Moko melanjutkan, keberpihakan pemerintah terhadap energi terbarukan di tingkat komunitas juga tidak jelas. Ketidakjelasan informasi terkait JETP menyebabkan potensi transisi energi dibajak kepentingan elite ekonomi-politik.
ATIEK ISHLAHIYAH AL HAMASY
Diskusi media dengan tema "Peran Anak Muda untuk Memastikan Keterbukaan Informasi dalam Proses Transisi Energi JETP Rp 310 Triliun" di Jakarta Pusat, Rabu (24/5/2023).
”Saat ini belum ada pernyataan pemerintah terkait dengan berapa porsi dana JETP yang akan digunakan untuk membangun energi terbarukan di tingkat komunitas,” ujar Moko.
Tidak hanya itu, hingga kini Sekretariat JETP juga tidak memiliki situs yang dapat diakses publik. Oleh sebab itu, tidak ada keterbukaan informasi bagi publik. Jika tidak ada keterbukaan informasi, tidak akan ada partisipasi publik.
Peneliti Aksi Ekologi dan Emansipasi Rakyat (AEER), Alexandra Aulianta, mengatakan, persoalan mendasar transisi energi ialah Indonesia masih bergantung pada batubara. Selain itu, salah satu persoalan di JETP, menurut dia, adalah persoalan transparansi. Hingga saat ini masyarakat belum mengetahui sejauh mana rencana investasi atau investment plan dari JETP yang sedang dipersiapkan Pemerintah Indonesia.
”Persoalan berikutnya adalah dampak dari salah satu proyek JETP terkait penutupan PLTU batubara terhadap buruh. Selain itu, pengelolaan dana transisi energi masih gelap. Gelapnya pengelolaan dana transisi energi mencakup ketidakjelasan komitmen negara-negara donatur hingga proyek-proyek yang akan didanai oleh skema JETP,” ujar Alexandra.
Mendesak keterbukaan
Sementara itu, Komunitas Climate Rangers Cirebon mendesak Sekretariat JETP untuk segera membuka informasi dan melibatkan publik dalam pengambilan kebijakannya. Hal ini seiring dengan masih banyaknya persoalan yang melingkupi transisi energi dalam JETP.

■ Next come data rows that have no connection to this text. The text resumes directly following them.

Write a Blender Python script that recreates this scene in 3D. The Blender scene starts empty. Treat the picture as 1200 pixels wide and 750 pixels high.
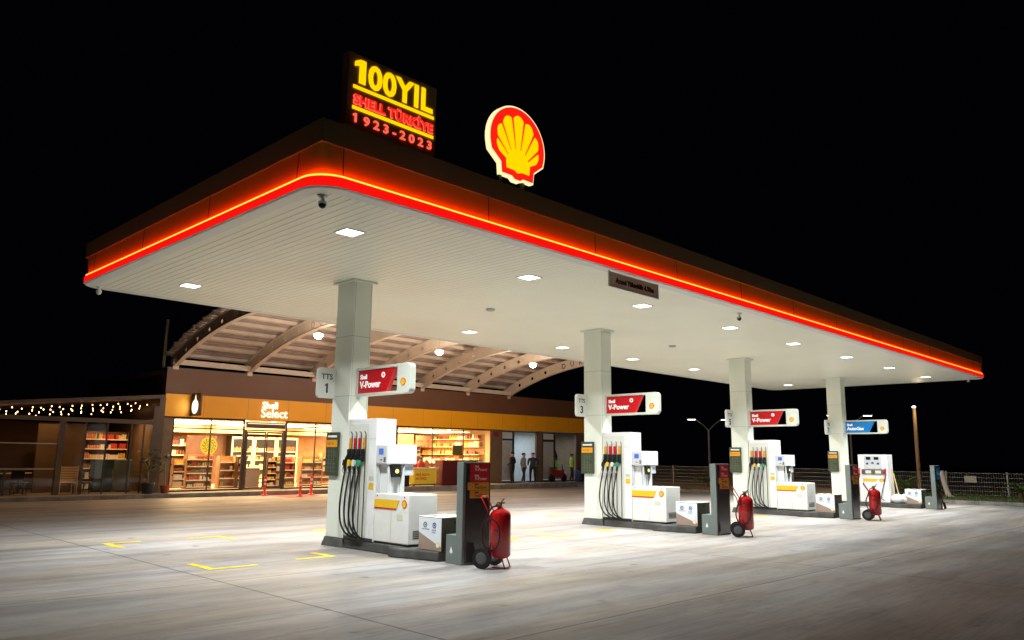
import bpy, math, random
from mathutils import Vector, Matrix, Euler
random.seed(7)
R = math.radians
sc = bpy.context.scene
col = sc.collection

# ------------------------------------------------------------------ camera
CAM = (-5.082, -8.566, 1.697, 0.77713, 0.17558, 0.01265, 913.787)
cd = bpy.data.cameras.new('camera'); cam = bpy.data.objects.new('camera', cd); col.objects.link(cam)
cx_, cy_, cz_, yaw, pit, rol, fpx = CAM
F = Vector((math.cos(yaw)*math.cos(pit), math.sin(yaw)*math.cos(pit), math.sin(pit)))
r0 = Vector((math.sin(yaw), -math.cos(yaw), 0)); u0 = r0.cross(F)
c_, s_ = math.cos(rol), math.sin(rol)
RR = c_*r0+s_*u0; UU = -s_*r0+c_*u0
m = Matrix((RR, UU, -F)).transposed().to_4x4(); m.translation = (cx_, cy_, cz_)
cam.matrix_world = m
cd.sensor_width = 36; cd.lens = fpx/1200*36; cd.clip_end = 800; cd.clip_start = .05
sc.camera = cam

# ------------------------------------------------------------------ world, exposure
w = bpy.data.worlds.new('World'); sc.world = w; w.use_nodes = True
nt = w.node_tree; nt.nodes.clear()
bg = nt.nodes.new('ShaderNodeBackground'); wo = nt.nodes.new('ShaderNodeOutputWorld')
bg.inputs[0].default_value = (.35, .45, .8, 1); bg.inputs[1].default_value = .0012
nt.links.new(bg.outputs[0], wo.inputs[0])
sc.view_settings.view_transform = 'Standard'; sc.view_settings.look = 'None'
sc.view_settings.exposure = 0; sc.view_settings.gamma = 1
sc.cycles.use_denoising = True
sc.cycles.max_bounces = 7; sc.cycles.diffuse_bounces = 4; sc.cycles.glossy_bounces = 3
sc.cycles.transparent_max_bounces = 12; sc.cycles.sample_clamp_indirect = 6
CANOPY_W = 258; CANOPY_COL = (.97, 1.0, .98)
FLOOD_W = 430; SHOP_W = 900

# ------------------------------------------------------------------ materials
MATS = {}
def mat(name, c, rough=.5, metal=0, emit=0, ec=None, var=0, vscale=4, bump=0, bscale=60, coat=0, spec=None):
    if name in MATS: return MATS[name]
    m = bpy.data.materials.new(name); m.use_nodes = True; n = m.node_tree
    b = n.nodes['Principled BSDF']
    b.inputs['Base Color'].default_value = (*c, 1); b.inputs['Roughness'].default_value = rough
    b.inputs['Metallic'].default_value = metal
    if coat: b.inputs['Coat Weight'].default_value = coat
    if spec is not None: b.inputs['Specular IOR Level'].default_value = spec
    if emit:
        b.inputs['Emission Color'].default_value = (*(ec or c), 1); b.inputs['Emission Strength'].default_value = emit
    if var or bump:
        tc = n.nodes.new('ShaderNodeTexCoord')
    if var:
        no = n.nodes.new('ShaderNodeTexNoise'); no.inputs['Scale'].default_value = vscale; no.inputs['Detail'].default_value = 6
        n.links.new(tc.outputs['Object'], no.inputs['Vector'])
        mr = n.nodes.new('ShaderNodeMapRange'); mr.inputs[1].default_value = .3; mr.inputs[2].default_value = .7
        mr.inputs[3].default_value = 1-var; mr.inputs[4].default_value = 1+var*.5
        n.links.new(no.outputs[0], mr.inputs[0])
        mx = n.nodes.new('ShaderNodeMix'); mx.data_type = 'RGBA'; mx.blend_type = 'MULTIPLY'; mx.inputs[0].default_value = 1
        mx.inputs[6].default_value = (*c, 1); n.links.new(mr.outputs[0], mx.inputs[7])
        n.links.new(mx.outputs[2], b.inputs['Base Color'])
        mr2 = n.nodes.new('ShaderNodeMapRange'); mr2.inputs[3].default_value = max(0, rough-.12); mr2.inputs[4].default_value = min(1, rough+.15)
        n.links.new(no.outputs[0], mr2.inputs[0]); n.links.new(mr2.outputs[0], b.inputs['Roughness'])
    if bump:
        nb = n.nodes.new('ShaderNodeTexNoise'); nb.inputs['Scale'].default_value = bscale
        n.links.new(tc.outputs['Object'], nb.inputs['Vector'])
        bp = n.nodes.new('ShaderNodeBump'); bp.inputs['Strength'].default_value = bump; bp.inputs['Distance'].default_value = .01
        n.links.new(nb.outputs[0], bp.inputs['Height']); n.links.new(bp.outputs[0], b.inputs['Normal'])
    MATS[name] = m; return m

def glass(name, tint=(1, 1, 1), refl=.08):
    if name in MATS: return MATS[name]
    m = bpy.data.materials.new(name); m.use_nodes = True; n = m.node_tree; n.nodes.clear()
    o = n.nodes.new('ShaderNodeOutputMaterial'); t = n.nodes.new('ShaderNodeBsdfTransparent'); t.inputs[0].default_value = (*tint, 1)
    g = n.nodes.new('ShaderNodeBsdfGlossy'); g.inputs['Roughness'].default_value = .02
    lw = n.nodes.new('ShaderNodeFresnel'); lw.inputs[0].default_value = 1.45
    geo = n.nodes.new('ShaderNodeNewGeometry'); sb_ = n.nodes.new('ShaderNodeMath'); sb_.operation = 'SUBTRACT'; sb_.inputs[0].default_value = 1; n.links.new(geo.outputs['Backfacing'], sb_.inputs[1])
    ml = n.nodes.new('ShaderNodeMath'); ml.operation = 'MULTIPLY'; n.links.new(lw.outputs[0], ml.inputs[0]); n.links.new(sb_.outputs[0], ml.inputs[1])
    mx = n.nodes.new('ShaderNodeMixShader'); n.links.new(ml.outputs[0], mx.inputs[0])
    n.links.new(t.outputs[0], mx.inputs[1]); n.links.new(g.outputs[0], mx.inputs[2]); n.links.new(mx.outputs[0], o.inputs[0])
    MATS[name] = m; return m

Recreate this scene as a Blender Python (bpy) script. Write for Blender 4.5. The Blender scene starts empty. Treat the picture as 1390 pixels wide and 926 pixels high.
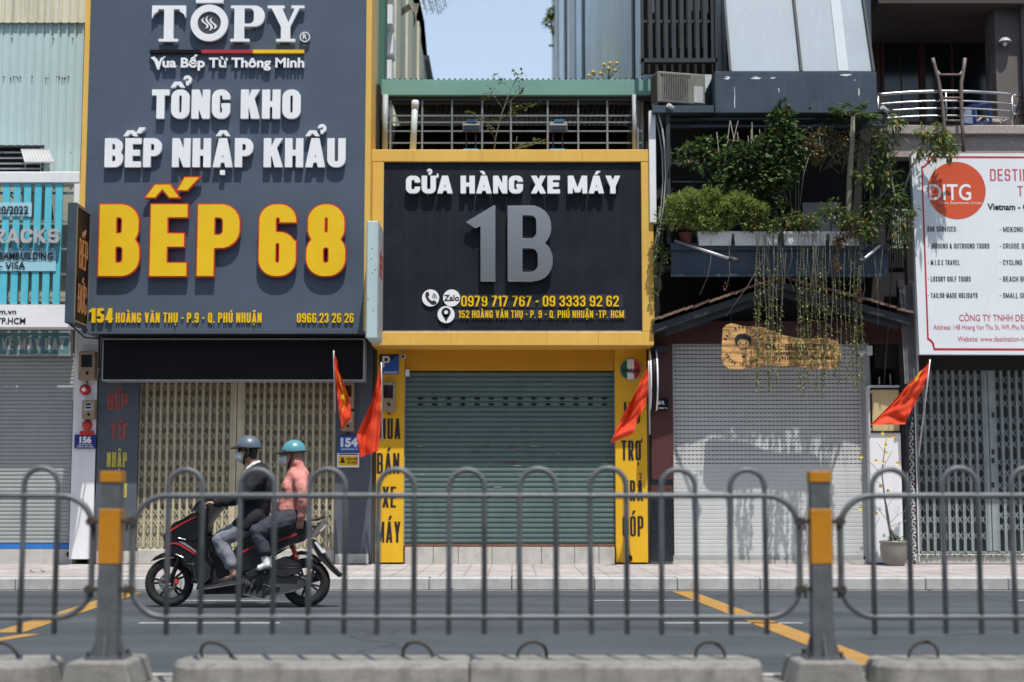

Koordinator Climate Rangers Cirebon Ahdi Aghni mengatakan, setelah terjadinya pertemuan G20 di Bali, banyak kejanggalan muncul dan banyak pertanyaan publik terkait dengan pendanaan JETP yang belum terjawab. Sekretariat JETP yang sudah terbentuk pun tidak membuka informasi kepada publik, apalagi mengajak keterlibatan publik.
”Namun, Sekretariat JETP justru seperti sedang menutupi sesuatu. Tidak ada keterbukaan informasi dan keterlibatan publik dalam masalah ini. Padahal, pendanaan JETP sebagian besar berbasiskan utang luar negeri,” ujar Ahdi.
Oleh sebab itu, Komunitas Climate Rangers Cirebon tengah membuat petisi kepada pemerintah dan Sekretariat JETP untuk membuka informasi dan melibat publik. Pihaknya juga mengajak publik untuk bekerja sama dalam mendesak para pengambil kebijakan energi agar membuka informasi terkait JETP.